■ TASK STATEMENT
Return only the lines from the top of the material through the line marked by "PI = math.pi", unaltered.

####

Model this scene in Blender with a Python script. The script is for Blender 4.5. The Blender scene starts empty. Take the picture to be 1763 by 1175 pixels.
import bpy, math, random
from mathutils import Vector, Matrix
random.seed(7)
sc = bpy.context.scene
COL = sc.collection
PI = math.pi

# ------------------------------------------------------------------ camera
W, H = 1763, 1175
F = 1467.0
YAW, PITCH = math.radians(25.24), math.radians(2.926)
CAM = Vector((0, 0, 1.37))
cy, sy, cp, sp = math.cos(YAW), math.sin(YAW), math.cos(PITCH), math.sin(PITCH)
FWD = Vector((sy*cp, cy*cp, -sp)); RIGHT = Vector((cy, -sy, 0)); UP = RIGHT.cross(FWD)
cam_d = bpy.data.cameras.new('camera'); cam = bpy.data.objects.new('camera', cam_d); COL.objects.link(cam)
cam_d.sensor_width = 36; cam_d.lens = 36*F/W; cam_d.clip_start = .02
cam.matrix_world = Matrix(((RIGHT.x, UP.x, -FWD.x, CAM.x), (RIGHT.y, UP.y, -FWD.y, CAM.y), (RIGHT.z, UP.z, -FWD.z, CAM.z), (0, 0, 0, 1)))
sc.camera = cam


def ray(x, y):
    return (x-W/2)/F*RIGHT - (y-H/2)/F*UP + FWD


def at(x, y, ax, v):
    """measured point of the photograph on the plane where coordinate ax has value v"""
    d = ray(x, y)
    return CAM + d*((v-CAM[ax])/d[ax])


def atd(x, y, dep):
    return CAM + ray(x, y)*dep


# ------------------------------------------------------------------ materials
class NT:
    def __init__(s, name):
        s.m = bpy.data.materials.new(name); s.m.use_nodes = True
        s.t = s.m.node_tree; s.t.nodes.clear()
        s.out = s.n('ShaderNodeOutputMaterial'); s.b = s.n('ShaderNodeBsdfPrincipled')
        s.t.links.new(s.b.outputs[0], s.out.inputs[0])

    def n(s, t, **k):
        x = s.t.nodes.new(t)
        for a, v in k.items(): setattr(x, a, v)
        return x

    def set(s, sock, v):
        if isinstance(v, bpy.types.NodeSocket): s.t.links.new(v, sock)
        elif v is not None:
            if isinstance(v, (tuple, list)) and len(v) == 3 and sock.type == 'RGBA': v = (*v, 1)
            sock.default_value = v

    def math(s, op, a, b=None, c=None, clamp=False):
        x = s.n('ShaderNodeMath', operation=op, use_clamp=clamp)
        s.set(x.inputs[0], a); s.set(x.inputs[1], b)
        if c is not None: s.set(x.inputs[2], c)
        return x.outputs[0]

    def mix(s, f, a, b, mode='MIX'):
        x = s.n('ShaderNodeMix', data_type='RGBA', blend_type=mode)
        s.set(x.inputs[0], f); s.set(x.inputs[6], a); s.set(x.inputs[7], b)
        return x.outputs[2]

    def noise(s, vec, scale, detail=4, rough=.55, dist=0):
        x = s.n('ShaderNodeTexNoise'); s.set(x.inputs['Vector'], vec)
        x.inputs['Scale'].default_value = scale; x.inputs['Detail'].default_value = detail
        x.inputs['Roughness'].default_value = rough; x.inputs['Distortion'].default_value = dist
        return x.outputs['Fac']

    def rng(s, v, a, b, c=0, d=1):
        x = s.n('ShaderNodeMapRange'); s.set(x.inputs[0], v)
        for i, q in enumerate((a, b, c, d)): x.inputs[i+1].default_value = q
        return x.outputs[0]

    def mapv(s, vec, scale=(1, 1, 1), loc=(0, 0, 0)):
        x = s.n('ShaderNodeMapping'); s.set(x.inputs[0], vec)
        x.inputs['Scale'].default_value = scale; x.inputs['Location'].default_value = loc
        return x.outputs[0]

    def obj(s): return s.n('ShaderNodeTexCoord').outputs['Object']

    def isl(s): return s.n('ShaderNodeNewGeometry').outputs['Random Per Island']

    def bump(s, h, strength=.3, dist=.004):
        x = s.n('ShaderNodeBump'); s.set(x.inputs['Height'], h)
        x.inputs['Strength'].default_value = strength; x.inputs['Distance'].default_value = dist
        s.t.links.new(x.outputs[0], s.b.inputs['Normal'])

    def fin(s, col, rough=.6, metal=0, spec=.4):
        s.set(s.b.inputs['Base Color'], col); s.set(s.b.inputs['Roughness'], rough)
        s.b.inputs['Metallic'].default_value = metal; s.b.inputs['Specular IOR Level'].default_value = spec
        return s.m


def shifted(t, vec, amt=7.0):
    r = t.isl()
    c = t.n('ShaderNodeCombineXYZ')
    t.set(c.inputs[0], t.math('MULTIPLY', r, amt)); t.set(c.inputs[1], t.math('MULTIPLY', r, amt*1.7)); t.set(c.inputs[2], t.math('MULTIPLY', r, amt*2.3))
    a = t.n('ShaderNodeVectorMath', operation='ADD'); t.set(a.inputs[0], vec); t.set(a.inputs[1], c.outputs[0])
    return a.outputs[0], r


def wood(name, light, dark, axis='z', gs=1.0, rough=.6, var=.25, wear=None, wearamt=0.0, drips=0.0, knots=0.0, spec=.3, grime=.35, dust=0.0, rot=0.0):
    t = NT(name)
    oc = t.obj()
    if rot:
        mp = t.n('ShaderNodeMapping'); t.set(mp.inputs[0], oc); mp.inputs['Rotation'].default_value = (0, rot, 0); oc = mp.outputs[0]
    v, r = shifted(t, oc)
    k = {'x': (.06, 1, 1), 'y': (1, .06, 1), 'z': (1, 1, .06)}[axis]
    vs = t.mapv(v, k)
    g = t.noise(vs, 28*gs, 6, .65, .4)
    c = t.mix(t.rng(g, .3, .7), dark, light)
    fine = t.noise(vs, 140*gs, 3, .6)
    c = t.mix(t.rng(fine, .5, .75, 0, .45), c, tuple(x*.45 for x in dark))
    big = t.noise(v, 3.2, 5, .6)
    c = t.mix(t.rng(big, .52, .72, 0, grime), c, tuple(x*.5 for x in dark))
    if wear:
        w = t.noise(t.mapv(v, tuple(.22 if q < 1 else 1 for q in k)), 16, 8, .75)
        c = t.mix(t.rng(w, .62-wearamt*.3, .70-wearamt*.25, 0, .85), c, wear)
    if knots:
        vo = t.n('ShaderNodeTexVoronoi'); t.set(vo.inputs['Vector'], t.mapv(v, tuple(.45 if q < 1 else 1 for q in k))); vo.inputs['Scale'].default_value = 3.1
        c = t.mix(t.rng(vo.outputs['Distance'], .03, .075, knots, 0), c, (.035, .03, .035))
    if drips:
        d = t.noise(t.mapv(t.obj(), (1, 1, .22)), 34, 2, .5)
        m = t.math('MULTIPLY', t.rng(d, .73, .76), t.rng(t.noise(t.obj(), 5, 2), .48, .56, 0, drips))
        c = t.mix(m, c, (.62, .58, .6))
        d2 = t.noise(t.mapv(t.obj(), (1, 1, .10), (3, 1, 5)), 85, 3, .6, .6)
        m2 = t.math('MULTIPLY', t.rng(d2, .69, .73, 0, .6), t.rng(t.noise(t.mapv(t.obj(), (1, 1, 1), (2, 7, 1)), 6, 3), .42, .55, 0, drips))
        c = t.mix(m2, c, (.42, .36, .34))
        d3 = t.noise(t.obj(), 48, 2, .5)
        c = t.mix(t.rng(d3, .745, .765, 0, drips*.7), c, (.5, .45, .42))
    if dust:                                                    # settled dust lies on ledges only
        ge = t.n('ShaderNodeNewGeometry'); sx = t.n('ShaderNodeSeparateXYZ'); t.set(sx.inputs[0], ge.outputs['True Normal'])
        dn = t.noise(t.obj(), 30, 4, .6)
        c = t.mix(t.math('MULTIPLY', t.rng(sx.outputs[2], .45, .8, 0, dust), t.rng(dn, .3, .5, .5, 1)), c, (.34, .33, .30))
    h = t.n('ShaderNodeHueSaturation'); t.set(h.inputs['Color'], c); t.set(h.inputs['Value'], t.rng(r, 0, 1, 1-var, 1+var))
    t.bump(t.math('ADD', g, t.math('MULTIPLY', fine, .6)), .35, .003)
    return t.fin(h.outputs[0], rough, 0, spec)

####

■ SOLUTION FOR THIS PROBLEM
Model this scene in Blender with a Python script. The script is for Blender 4.5. The Blender scene starts empty. Take the picture to be 1763 by 1175 pixels.
import bpy, math, random
from mathutils import Vector, Matrix
random.seed(7)
sc = bpy.context.scene
COL = sc.collection
PI = math.pi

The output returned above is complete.